Another nice theme in the script is the idea that the old west was already in the process of mythologizing itself; when flamboyant gun man English Bob (Harris joyfully plays the role) rides into Big Whiskey, he brings along WW Beauchamp (Saul Rubinek), an author who is in the process of writing up Bob's exploits, dubbing him "the duke of death".  After beating and imprisoning Bob, Dagget explains to Beauchamp that Bob is no great assassin, and that Bob won one famous shoot out only because his opponent shot himself in the foot!  Here, Peoples is reminding the audience that the tales of old west glory were exaggerated over the years, and that we should watch old Westerns with a cynical eye.

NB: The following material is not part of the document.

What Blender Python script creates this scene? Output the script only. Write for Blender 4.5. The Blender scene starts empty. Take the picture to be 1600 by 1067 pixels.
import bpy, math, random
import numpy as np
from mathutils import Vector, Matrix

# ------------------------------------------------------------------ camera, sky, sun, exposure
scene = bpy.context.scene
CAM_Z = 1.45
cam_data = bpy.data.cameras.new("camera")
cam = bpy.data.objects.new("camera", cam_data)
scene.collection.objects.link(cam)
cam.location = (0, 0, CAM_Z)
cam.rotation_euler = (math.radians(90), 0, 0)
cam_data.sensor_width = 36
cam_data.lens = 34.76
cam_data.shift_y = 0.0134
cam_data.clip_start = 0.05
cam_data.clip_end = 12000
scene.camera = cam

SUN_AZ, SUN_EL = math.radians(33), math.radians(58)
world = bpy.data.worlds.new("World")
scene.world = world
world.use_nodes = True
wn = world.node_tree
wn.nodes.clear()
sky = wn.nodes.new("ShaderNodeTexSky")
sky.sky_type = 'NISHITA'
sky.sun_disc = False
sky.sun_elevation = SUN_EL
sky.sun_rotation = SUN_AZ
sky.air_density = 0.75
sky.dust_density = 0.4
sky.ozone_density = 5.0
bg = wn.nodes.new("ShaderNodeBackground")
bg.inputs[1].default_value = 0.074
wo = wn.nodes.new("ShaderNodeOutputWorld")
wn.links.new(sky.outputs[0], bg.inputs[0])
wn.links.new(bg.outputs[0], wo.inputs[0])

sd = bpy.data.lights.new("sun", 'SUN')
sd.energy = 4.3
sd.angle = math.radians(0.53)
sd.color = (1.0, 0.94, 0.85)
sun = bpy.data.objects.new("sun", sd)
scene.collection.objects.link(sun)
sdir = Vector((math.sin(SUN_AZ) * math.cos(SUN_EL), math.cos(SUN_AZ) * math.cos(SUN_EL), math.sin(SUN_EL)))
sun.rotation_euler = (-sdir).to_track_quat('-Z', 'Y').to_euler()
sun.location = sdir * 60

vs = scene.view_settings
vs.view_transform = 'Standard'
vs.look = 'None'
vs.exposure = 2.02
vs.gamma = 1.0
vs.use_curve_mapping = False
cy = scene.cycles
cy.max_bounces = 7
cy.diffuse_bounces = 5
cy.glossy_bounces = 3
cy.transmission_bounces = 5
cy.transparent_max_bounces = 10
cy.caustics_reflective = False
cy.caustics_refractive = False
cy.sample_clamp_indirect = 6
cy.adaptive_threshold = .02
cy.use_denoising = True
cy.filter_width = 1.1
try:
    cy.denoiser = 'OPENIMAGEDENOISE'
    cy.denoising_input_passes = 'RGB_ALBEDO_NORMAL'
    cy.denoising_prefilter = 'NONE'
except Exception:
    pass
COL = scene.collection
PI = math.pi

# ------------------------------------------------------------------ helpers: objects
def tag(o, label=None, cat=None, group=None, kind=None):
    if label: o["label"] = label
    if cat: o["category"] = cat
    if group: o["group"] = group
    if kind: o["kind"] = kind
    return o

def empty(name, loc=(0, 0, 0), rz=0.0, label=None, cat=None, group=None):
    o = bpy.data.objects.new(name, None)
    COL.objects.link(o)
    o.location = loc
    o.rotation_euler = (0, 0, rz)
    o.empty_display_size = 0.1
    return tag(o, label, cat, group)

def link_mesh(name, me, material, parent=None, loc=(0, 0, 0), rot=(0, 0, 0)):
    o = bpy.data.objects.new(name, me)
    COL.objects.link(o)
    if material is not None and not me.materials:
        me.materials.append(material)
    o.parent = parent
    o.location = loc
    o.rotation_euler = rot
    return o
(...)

The use of violence in the film is very effective in that it is usually ugly and brutal; from the cutting of the prostitute, to the cries of a man slowly bleeding to death, there is no glory here (one shoot out even takes place in an outhouse).  In fact, when Ned can't bring himself to shoot a wounded man, he is not portrayed as a weakling or coward, he's just making a moral choice about killing.  And after the Shofield Kid shoots a man for the first time, the gravity of what he's done horrifies him so much that he's willing to give up his share of the bounty and ride off.  Again, he is not supposed to be a coward, he's just realized that he is not a killer like William.
Eastwood is to be admired for allowing himself not only to appear old onscreen, but also off his game as a killer and badman.  At first, his character doesn't seem like much of a famous outlaw anymore: he's trying to be a pig farmer, his aim is poor, and he keeps getting thrown from his horse.  Until the end of the film, his character never really seems all that impressive.  We hear tales of how good he was at killing people, but now he seems to have lost his touch; he shoots one man, but only after several missed attempts, and he lets himself be captured by Dagget easily.  But, in the film's final shoot out, he quickly and coldly guns down five armed men without taking a scratch, and is so impressive that he can ride out of town without anyone confronting him, even when they have a clear shot on him.  While this is an exciting scene, I also find at odds with the rest of the film: here is a violent scene where the hero out draws the bad guys in a blaze of glory, living up to the myth of the gunfighter that the rest of the film seems to be opposed to.  Perhaps Peoples is saying that while some stories of the old west were exaggerated, there were some men who lived up to the hype.  Either that, or perhaps it was decided that Eastwood's character had to live up to the audience's expectations at least once; in any event, I think this traditional ending weakens an otherwise intelligent film a bit, and I wish that it had a less traditional kind of ending, like, say, having both Dagget and Will die; after all, if you're going to make a revisionist Western, you should go all the way, in my opinion.  But I don't think that this is a fatal flaw, and I imagine that the classic Clint ending gave audiences what they wanted and added to the film's box office, so on that level I can't argue with it. 

SO DID THE ACADEMY GET IT RIGHT?

There were a number of fine films released the same year as UNFORGIVEN, like Spike Lee's excellent bio pic MALCOLM X, James Foley's excellent adaptation of David Mamet's play, GLENGARRY GLEN ROSS,  Robert Altman's hilarious THE PLAYER, and Mike Newell's highly underrated (and wonderfully romantic) ENCHANTED APRIL.  But, since UNFORGIVEN functions as a lifetime achievement award for Eastwood, and a nice send off from him to the Western genre, along with being an excellent movie in its own right, it's a hard choice to argue with.